Introduction
Let me start by a question that may look a bit strange at first glance: “To your opinion, what is a tomato: a vegetable or a fruit?”. People generally respond by saying that it is a vegetable. For botanists, however, tomato is a fruit, as it is the ovary, together with its seeds, of a flowering plant. It is thus a fruit, or more precisely, a berry. The term “vegetable” has even no botanical meaning, and is purely a culinary term.1 For centuries, one of the scientists’ main efforts is to try to “categorize” objects of the environment and to explain relationships, differences, and common points between them. However, objects are not so easily put into categories, and the definitions of categorizes evolve and change following new data or evidence. In our daily life, we, as laymen and laywomen, use categories that do not always fit with the ones the scientists have developed. Moreover, some objects of the reality can be considered as “ambiguous,” as they share characteristics of two or more categories.
It is this kind of phenomenon that some researchers in education and pedagogy take as a starting point for designing pedagogical activities in teaching sciences.

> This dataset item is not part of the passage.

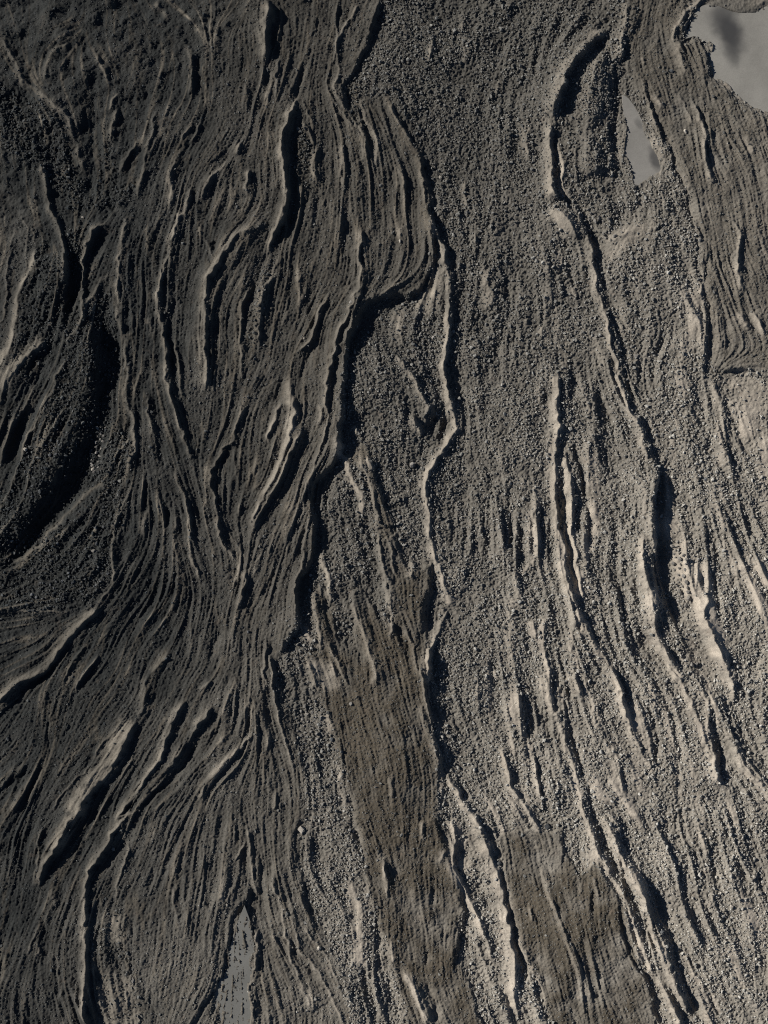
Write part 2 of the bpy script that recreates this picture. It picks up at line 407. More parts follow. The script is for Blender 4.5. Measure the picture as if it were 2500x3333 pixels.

Their main assumptions are twofold: starting from an ambiguous object can lead learners in science to explore the specificities of the categories that are linked to the phenomenon; and starting with a kind of “controversy question” (is A part of X or Y?) may also allow participants to enter into an argumentative and dialogical work that is at the heart of scientific activity. It is one of these pedagogical scenarios or cases that I would like to present in this chapter. It is called “Digalized Euglena2”, and is based on an inquiry-oriented and socio-constructivist pedagogical perspective, using argumentation as an exploratory and learning tool. In order to sustain and facilitate the dialogical processes, the activity is mediated by a computer-mediated learning environment called Digalo that provides a graphical map of the ongoing discussion. The case is constructed around the Euglena cell that presents interesting ambiguous characteristics with both vegetal and animal properties: it shows, for instance, an autotrophism function (like plants that “nourish” themselves via photosynthesis) and, under certain circumstances, a heterotrophism function, absorbing and digesting dissolved organic matter in the water (like animals). From a scientific perspective, the Euglena cell is part of the Protista kingdom of living that gathers all the mobile and unicellular living beings together.
My epistemological position in this chapter is not the one of a teacher in science nor even a researcher in teaching science, but rather the one of a psychosociologist in education interested in the contributions and limits of argumentation mediated by a learning environment in teaching sciences, and in its psychosocial issues.